* [Data block]
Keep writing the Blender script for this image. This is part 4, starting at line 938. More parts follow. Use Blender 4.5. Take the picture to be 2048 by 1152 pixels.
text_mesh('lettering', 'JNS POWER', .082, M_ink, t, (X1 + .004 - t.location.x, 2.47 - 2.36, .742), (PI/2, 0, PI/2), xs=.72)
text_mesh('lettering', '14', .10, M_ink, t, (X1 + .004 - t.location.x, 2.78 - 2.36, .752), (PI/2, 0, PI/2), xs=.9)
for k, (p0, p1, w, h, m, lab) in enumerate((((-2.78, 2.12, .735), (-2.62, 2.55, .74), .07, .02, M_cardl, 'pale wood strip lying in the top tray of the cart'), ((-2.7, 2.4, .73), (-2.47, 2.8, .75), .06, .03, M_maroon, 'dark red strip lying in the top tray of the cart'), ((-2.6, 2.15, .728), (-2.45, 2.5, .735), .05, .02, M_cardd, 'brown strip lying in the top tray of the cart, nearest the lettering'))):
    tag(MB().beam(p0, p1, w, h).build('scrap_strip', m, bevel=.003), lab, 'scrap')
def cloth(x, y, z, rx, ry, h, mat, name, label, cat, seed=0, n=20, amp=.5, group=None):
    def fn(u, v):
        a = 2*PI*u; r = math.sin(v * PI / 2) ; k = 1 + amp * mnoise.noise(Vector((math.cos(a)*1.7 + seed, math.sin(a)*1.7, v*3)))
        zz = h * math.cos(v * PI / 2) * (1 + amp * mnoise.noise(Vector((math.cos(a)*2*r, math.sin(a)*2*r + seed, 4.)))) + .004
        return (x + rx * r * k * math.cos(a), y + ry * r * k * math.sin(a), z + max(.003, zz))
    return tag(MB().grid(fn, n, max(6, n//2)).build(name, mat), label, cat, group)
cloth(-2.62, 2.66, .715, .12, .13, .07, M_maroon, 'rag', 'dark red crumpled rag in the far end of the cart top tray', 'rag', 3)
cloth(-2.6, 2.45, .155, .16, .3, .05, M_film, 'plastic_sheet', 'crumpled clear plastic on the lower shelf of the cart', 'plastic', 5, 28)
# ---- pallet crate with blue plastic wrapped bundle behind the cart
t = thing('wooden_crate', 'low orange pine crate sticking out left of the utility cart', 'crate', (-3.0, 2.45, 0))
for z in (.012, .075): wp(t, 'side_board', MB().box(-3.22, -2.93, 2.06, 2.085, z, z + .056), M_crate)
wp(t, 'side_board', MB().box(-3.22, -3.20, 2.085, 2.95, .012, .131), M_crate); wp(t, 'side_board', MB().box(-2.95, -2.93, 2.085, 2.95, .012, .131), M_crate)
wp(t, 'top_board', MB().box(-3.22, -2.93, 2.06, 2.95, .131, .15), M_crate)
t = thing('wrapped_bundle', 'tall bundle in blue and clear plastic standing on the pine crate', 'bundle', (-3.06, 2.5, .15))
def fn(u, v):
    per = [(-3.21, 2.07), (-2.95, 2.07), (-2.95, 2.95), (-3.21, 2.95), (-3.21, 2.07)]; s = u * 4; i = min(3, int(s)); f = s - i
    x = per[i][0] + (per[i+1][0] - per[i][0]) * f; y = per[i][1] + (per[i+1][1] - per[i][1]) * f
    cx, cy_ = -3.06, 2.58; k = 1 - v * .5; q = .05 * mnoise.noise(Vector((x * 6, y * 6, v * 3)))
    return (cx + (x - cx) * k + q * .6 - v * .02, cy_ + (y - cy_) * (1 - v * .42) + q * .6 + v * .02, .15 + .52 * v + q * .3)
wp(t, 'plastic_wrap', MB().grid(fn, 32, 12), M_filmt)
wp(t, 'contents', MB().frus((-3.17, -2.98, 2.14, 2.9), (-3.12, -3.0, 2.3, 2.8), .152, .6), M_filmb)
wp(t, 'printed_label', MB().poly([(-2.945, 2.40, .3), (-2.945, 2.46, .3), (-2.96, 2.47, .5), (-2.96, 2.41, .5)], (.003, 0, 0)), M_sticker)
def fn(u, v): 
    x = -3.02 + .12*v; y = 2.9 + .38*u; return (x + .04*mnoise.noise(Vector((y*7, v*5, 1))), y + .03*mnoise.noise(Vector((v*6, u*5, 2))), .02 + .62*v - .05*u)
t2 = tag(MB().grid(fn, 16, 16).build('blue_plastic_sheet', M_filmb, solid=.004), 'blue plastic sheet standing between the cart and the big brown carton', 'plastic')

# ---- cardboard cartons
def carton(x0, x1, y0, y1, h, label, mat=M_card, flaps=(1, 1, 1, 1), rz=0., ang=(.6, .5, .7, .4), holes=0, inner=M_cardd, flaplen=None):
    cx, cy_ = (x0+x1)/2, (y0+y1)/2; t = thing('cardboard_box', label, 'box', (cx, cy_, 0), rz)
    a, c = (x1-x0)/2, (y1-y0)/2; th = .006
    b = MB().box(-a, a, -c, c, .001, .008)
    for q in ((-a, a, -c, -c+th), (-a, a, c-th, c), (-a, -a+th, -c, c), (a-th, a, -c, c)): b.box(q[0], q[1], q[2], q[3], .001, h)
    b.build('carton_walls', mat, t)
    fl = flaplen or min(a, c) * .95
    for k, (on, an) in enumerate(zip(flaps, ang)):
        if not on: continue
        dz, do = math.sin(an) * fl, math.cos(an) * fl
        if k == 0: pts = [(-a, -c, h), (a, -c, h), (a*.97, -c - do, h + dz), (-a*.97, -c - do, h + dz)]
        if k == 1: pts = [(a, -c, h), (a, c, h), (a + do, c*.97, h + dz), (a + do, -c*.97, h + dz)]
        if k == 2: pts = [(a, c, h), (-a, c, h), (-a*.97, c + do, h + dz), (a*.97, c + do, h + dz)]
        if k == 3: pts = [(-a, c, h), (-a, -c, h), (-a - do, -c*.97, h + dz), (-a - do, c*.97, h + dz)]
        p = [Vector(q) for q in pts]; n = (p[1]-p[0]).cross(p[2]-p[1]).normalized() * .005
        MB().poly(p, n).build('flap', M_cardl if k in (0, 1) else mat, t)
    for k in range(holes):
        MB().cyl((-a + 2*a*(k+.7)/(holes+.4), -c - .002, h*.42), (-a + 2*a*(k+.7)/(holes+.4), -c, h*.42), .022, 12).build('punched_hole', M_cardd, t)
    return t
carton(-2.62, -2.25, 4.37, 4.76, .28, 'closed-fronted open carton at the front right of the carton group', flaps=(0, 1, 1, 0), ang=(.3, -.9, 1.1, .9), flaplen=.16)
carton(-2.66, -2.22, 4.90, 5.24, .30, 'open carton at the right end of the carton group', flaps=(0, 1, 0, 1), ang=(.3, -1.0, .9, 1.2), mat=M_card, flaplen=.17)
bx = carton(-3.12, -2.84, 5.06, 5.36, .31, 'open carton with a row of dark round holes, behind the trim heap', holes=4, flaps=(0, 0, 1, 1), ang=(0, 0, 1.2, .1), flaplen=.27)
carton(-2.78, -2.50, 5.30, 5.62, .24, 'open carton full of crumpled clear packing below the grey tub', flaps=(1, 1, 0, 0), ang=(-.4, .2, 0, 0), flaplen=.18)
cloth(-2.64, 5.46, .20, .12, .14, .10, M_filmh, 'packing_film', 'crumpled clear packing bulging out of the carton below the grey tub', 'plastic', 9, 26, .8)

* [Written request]
Quote the data in full, keeping each word unchanged.

* [Solution to this problem]
Keep writing the Blender script for this image. This is part 4, starting at line 938. More parts follow. Use Blender 4.5. Take the picture to be 2048 by 1152 pixels.
text_mesh('lettering', 'JNS POWER', .082, M_ink, t, (X1 + .004 - t.location.x, 2.47 - 2.36, .742), (PI/2, 0, PI/2), xs=.72)
text_mesh('lettering', '14', .10, M_ink, t, (X1 + .004 - t.location.x, 2.78 - 2.36, .752), (PI/2, 0, PI/2), xs=.9)
for k, (p0, p1, w, h, m, lab) in enumerate((((-2.78, 2.12, .735), (-2.62, 2.55, .74), .07, .02, M_cardl, 'pale wood strip lying in the top tray of the cart'), ((-2.7, 2.4, .73), (-2.47, 2.8, .75), .06, .03, M_maroon, 'dark red strip lying in the top tray of the cart'), ((-2.6, 2.15, .728), (-2.45, 2.5, .735), .05, .02, M_cardd, 'brown strip lying in the top tray of the cart, nearest the lettering'))):
    tag(MB().beam(p0, p1, w, h).build('scrap_strip', m, bevel=.003), lab, 'scrap')
def cloth(x, y, z, rx, ry, h, mat, name, label, cat, seed=0, n=20, amp=.5, group=None):
    def fn(u, v):
        a = 2*PI*u; r = math.sin(v * PI / 2) ; k = 1 + amp * mnoise.noise(Vector((math.cos(a)*1.7 + seed, math.sin(a)*1.7, v*3)))
        zz = h * math.cos(v * PI / 2) * (1 + amp * mnoise.noise(Vector((math.cos(a)*2*r, math.sin(a)*2*r + seed, 4.)))) + .004
        return (x + rx * r * k * math.cos(a), y + ry * r * k * math.sin(a), z + max(.003, zz))
    return tag(MB().grid(fn, n, max(6, n//2)).build(name, mat), label, cat, group)
cloth(-2.62, 2.66, .715, .12, .13, .07, M_maroon, 'rag', 'dark red crumpled rag in the far end of the cart top tray', 'rag', 3)
cloth(-2.6, 2.45, .155, .16, .3, .05, M_film, 'plastic_sheet', 'crumpled clear plastic on the lower shelf of the cart', 'plastic', 5, 28)
# ---- pallet crate with blue plastic wrapped bundle behind the cart
t = thing('wooden_crate', 'low orange pine crate sticking out left of the utility cart', 'crate', (-3.0, 2.45, 0))
for z in (.012, .075): wp(t, 'side_board', MB().box(-3.22, -2.93, 2.06, 2.085, z, z + .056), M_crate)
wp(t, 'side_board', MB().box(-3.22, -3.20, 2.085, 2.95, .012, .131), M_crate); wp(t, 'side_board', MB().box(-2.95, -2.93, 2.085, 2.95, .012, .131), M_crate)
wp(t, 'top_board', MB().box(-3.22, -2.93, 2.06, 2.95, .131, .15), M_crate)
t = thing('wrapped_bundle', 'tall bundle in blue and clear plastic standing on the pine crate', 'bundle', (-3.06, 2.5, .15))
def fn(u, v):
    per = [(-3.21, 2.07), (-2.95, 2.07), (-2.95, 2.95), (-3.21, 2.95), (-3.21, 2.07)]; s = u * 4; i = min(3, int(s)); f = s - i
    x = per[i][0] + (per[i+1][0] - per[i][0]) * f; y = per[i][1] + (per[i+1][1] - per[i][1]) * f
    cx, cy_ = -3.06, 2.58; k = 1 - v * .5; q = .05 * mnoise.noise(Vector((x * 6, y * 6, v * 3)))
    return (cx + (x - cx) * k + q * .6 - v * .02, cy_ + (y - cy_) * (1 - v * .42) + q * .6 + v * .02, .15 + .52 * v + q * .3)
wp(t, 'plastic_wrap', MB().grid(fn, 32, 12), M_filmt)
wp(t, 'contents', MB().frus((-3.17, -2.98, 2.14, 2.9), (-3.12, -3.0, 2.3, 2.8), .152, .6), M_filmb)
wp(t, 'printed_label', MB().poly([(-2.945, 2.40, .3), (-2.945, 2.46, .3), (-2.96, 2.47, .5), (-2.96, 2.41, .5)], (.003, 0, 0)), M_sticker)
def fn(u, v): 
    x = -3.02 + .12*v; y = 2.9 + .38*u; return (x + .04*mnoise.noise(Vector((y*7, v*5, 1))), y + .03*mnoise.noise(Vector((v*6, u*5, 2))), .02 + .62*v - .05*u)
t2 = tag(MB().grid(fn, 16, 16).build('blue_plastic_sheet', M_filmb, solid=.004), 'blue plastic sheet standing between the cart and the big brown carton', 'plastic')

# ---- cardboard cartons
def carton(x0, x1, y0, y1, h, label, mat=M_card, flaps=(1, 1, 1, 1), rz=0., ang=(.6, .5, .7, .4), holes=0, inner=M_cardd, flaplen=None):
    cx, cy_ = (x0+x1)/2, (y0+y1)/2; t = thing('cardboard_box', label, 'box', (cx, cy_, 0), rz)
    a, c = (x1-x0)/2, (y1-y0)/2; th = .006
    b = MB().box(-a, a, -c, c, .001, .008)
    for q in ((-a, a, -c, -c+th), (-a, a, c-th, c), (-a, -a+th, -c, c), (a-th, a, -c, c)): b.box(q[0], q[1], q[2], q[3], .001, h)
    b.build('carton_walls', mat, t)
    fl = flaplen or min(a, c) * .95
    for k, (on, an) in enumerate(zip(flaps, ang)):
        if not on: continue
        dz, do = math.sin(an) * fl, math.cos(an) * fl
        if k == 0: pts = [(-a, -c, h), (a, -c, h), (a*.97, -c - do, h + dz), (-a*.97, -c - do, h + dz)]
        if k == 1: pts = [(a, -c, h), (a, c, h), (a + do, c*.97, h + dz), (a + do, -c*.97, h + dz)]
        if k == 2: pts = [(a, c, h), (-a, c, h), (-a*.97, c + do, h + dz), (a*.97, c + do, h + dz)]
        if k == 3: pts = [(-a, c, h), (-a, -c, h), (-a - do, -c*.97, h + dz), (-a - do, c*.97, h + dz)]
        p = [Vector(q) for q in pts]; n = (p[1]-p[0]).cross(p[2]-p[1]).normalized() * .005
        MB().poly(p, n).build('flap', M_cardl if k in (0, 1) else mat, t)
    for k in range(holes):
        MB().cyl((-a + 2*a*(k+.7)/(holes+.4), -c - .002, h*.42), (-a + 2*a*(k+.7)/(holes+.4), -c, h*.42), .022, 12).build('punched_hole', M_cardd, t)
    return t
carton(-2.62, -2.25, 4.37, 4.76, .28, 'closed-fronted open carton at the front right of the carton group', flaps=(0, 1, 1, 0), ang=(.3, -.9, 1.1, .9), flaplen=.16)
carton(-2.66, -2.22, 4.90, 5.24, .30, 'open carton at the right end of the carton group', flaps=(0, 1, 0, 1), ang=(.3, -1.0, .9, 1.2), mat=M_card, flaplen=.17)
bx = carton(-3.12, -2.84, 5.06, 5.36, .31, 'open carton with a row of dark round holes, behind the trim heap', holes=4, flaps=(0, 0, 1, 1), ang=(0, 0, 1.2, .1), flaplen=.27)
carton(-2.78, -2.50, 5.30, 5.62, .24, 'open carton full of crumpled clear packing below the grey tub', flaps=(1, 1, 0, 0), ang=(-.4, .2, 0, 0), flaplen=.18)
cloth(-2.64, 5.46, .20, .12, .14, .10, M_filmh, 'packing_film', 'crumpled clear packing bulging out of the carton below the grey tub', 'plastic', 9, 26, .8)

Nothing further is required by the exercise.